Werkgever heeft het voornemen om de uitvoering van de pensioenregeling per 1 januari 2016 onder te brengen bij Stichting Pensioenfonds voor de Grafische Bedrijven (PGB). De nieuwe pensioenregeling vanaf genoemde datum wijkt af van het huidige pensioenreglement (bijlage 2) . Bijlage 9 beschrijft deze wijzigingen.
Artikel 18 Functiegroepen
De functies van de werknemers zijn op basis van het "Universeel Systeem Berenschot" ingedeeld in functiegroepen. De indeling alsmede het reglement functiewaardering is vermeld in bijlage 4.
Artikel 19 Salarisregeling 19a Definities
In deze regeling wordt verstaan onder:
1. Salaristabel:
het overzicht van de van toepassing zijnde salarissen verdeeld in leeftijds- en functieschalen (zie bijlage 4);
2. Leeftijdsschaal:
de van toepassing zijnde salarissen voor werknemers van 15 tot en met 21 jaar gerelateerd aan de functie-indeling;
3. Functieschaal:
de van toepassing zijnde salarissen voor werknemers van 22 jaar en ouder gerelateerd aan de functie-indeling;
4. Salarisgroep/-schaal:
de bij een functiegroep behorende salarisgroep in de salaristabel;
5. Minimum salaris:
het laagste salaris per 4 weken dat per salarisgroep is vastgesteld en waarop alle werknemers in de betreffende groep minimaal recht hebben;
6. Maximum salaris:
het maximaal in een salarisgroep te bereiken salaris per 4 weken bij een minimaal “voldoende” functievervulling;
7. Periodiek:
het verschil tussen twee opeenvolgende salarissen binnen een salarisgroep;
8. Collectieve salarisverhoging:
een algemene, voor alle werknemers geldende, salarisverhoging over het basissalaris;
9. Individuele salarisverhoging:
een persoonlijke salarisverhoging op basis van het resultaat van de jaarlijkse beoordeling, dan wel een functiewijziging.
19b Functie- en salarisgroepen
I
Bij elk van de 14 functiegroepen hoort een salarisgroep.
II
De salarisgroepen 2 t/m 7 kennen salarisschalen op basis van leeftijd en aansluitend op basis van periodieken. Vanaf 22 jaar zullen verhogingen middels periodieken worden toegekend.
Vanaf salarisgroep 8 komen verhogingen op basis van leeftijd niet meer voor.

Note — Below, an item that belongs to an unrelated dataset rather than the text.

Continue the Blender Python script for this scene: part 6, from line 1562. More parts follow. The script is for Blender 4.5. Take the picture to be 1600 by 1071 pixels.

In de salarisschalen wordt per salarisgroep het aantal periodieken vermeld waarin het traject van minimum naar maximum wordt afgelegd.
III
De in de salarisschalen voorkomende jeugdschalen worden uitsluitend toegepast voor vakantiekrachten en weekeindkrachten die dagonderwijs volgen. Voor alle overige werknemers, ongeacht de leeftijd, geldt minimaal een salaris dat hoort bij trap 1 van de van toepassing zijnde functiegroep.
19c Communicatie
Iedere werknemer ontvangt bij ingang van deze regeling en bij een individuele salarisaanpassing schriftelijk bericht van de salarisgroep waarin hij op basis van de functiewaardering is ingedeeld en het daarbij behorende salaris.
De salarisschalen 1 tot en met 8 zijn weergegeven in bijlage 4. De salarisschalen 9 tot en met 14 zullen aan de vakvereniging ter beschikking worden gesteld.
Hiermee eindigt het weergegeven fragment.